The ETUC in general is in favour of providing for flexibility in the application of working time regulations through collective bargaining. But the social partners will also have to respect the fundamental right enshrined in European law that each and every worker has a right to limitation of working hours. Why on earth do we need to give everybody on every level a possibility to allow for opt-outs, if we have a Directive in place that on the one hand is already very flexible, and at the same time has as its fundamental objective to limit working time, for reasons of health and safety?
With regard to the proposals to tighten the conditions of the individual opt-out, the ETUC wants to stress that these could be welcomed as short-term measures within the framework of a longer-term perspective to phase out the opt-out, as the European Parliament has asked for. Putting an end to several of the most pressing abuses in the UK has already been the duty of the Commission for years.
On reference periods
No research is presented, nor any business case proven, for allowing Member States the possibility to extend reference periods to 12 months without any further conditions. To delete the existing safeguard of collective bargaining for the introduction of annualised hours will allow employers to manage the working time of their employees at will, leading to very long and/or irregular scheduling of working hours. The proposal runs counter to the obligation under the EU Treaty for the Commission to promote collective bargaining, and may in fact jeopardise the many existing and valuable practices at national, sectoral and company level on balanced forms of negotiated flexibility.
On on-call work
The proposal to only define the ‘active part' of on-call working time as working time, will deprive workers in many sectors (and not only health care) from the right to have appropriate and compensatory rest periods after long hours of work, very often in situations where a full day's work has been followed up by an on-call night shift.
This is unacceptable from the point of view of health and safety, but also from the perspective of the long-term needs of sectors such as the health sector, to provide for a working environment that attracts new staff, instead of forcing workers to leave because of over-burdensome working time arrangements.

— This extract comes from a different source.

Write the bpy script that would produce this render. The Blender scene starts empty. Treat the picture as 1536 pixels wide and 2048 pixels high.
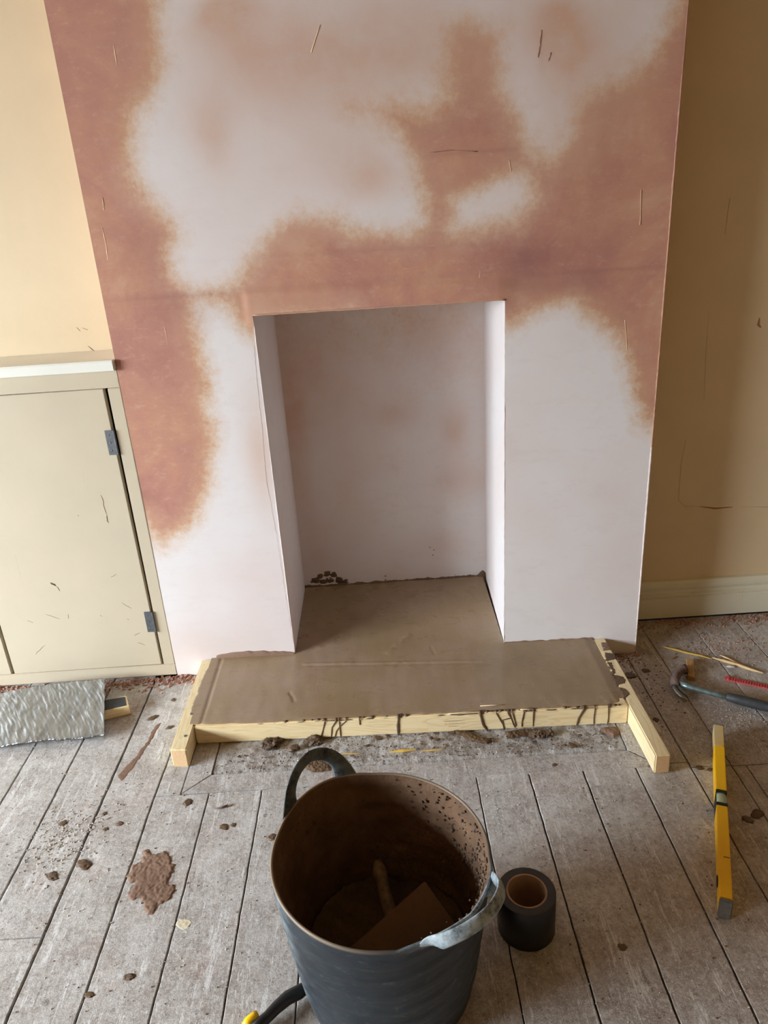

The Commission apparently has not made enough of an effort to take note of the many experiences and studies on the national and sectoral level that show the feasibility of dealing with on-call working time in conformity with the judgements of the Court of Justice, and with the available financial and human resources.
The ETUC emphasises that the Working Time Directive, in its preamble, explicitly states “ that the improvement of workers' safety, hygiene and health at work is an objective which should not be subordinated to purely economic reasons”.
n the view of the ETUC, the proposal goes far beyond what can be considered a proportional measure. The ETUC is convinced that more appropriate measures are feasible on the basis of agreements between the social partners at the European, national or sectoral level.